What does it mean for a Black boy to fly, to dream of flying and transcending? To imagine his vincible body all-powerful, a body that in this society is so often consumed as a moneymaker and an object of perverse desire, perceived to have superhuman and thus threatening powers? In the video for Kendrick Lamar’s “Alright,” directed by Colin Tilley, Lamar flies through the California city streets, above sidewalks and empty lots, alongside wire fences.

“Alright” has been the anthem of many protests against racism and police violence and unjust treatment. Lamar embodies the energy and the message of the resonant phrase Black Lives Matter, which Patrisse Cullors, Alicia Garza, and Opal Tometi catapulted into circulation when, in 2013, they founded the movement. The phrase was apt then and now. Its coinage feels both ancestral in its knowledge and prophetic in its ongoing necessity. I know now with certainty that there will never be a moment when we will not need to say it, not in my lifetime, and not in the lifetime of the Trayvon Generation.

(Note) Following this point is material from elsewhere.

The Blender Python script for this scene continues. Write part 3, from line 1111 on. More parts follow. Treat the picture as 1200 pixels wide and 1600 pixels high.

The young Black man flying in Lamar’s video is joyful and defiant, rising above the streets that might claim him, his body liberated and autonomous. At the end of the video, a police officer raises a finger to the young man in the sky and mimes pulling a trigger. The wounded young man falls, slowly—another brother down—and lands. The gun was a finger; the flying young man appears safe. He does not get up. But in the final image of this dream he opens his eyes and smiles.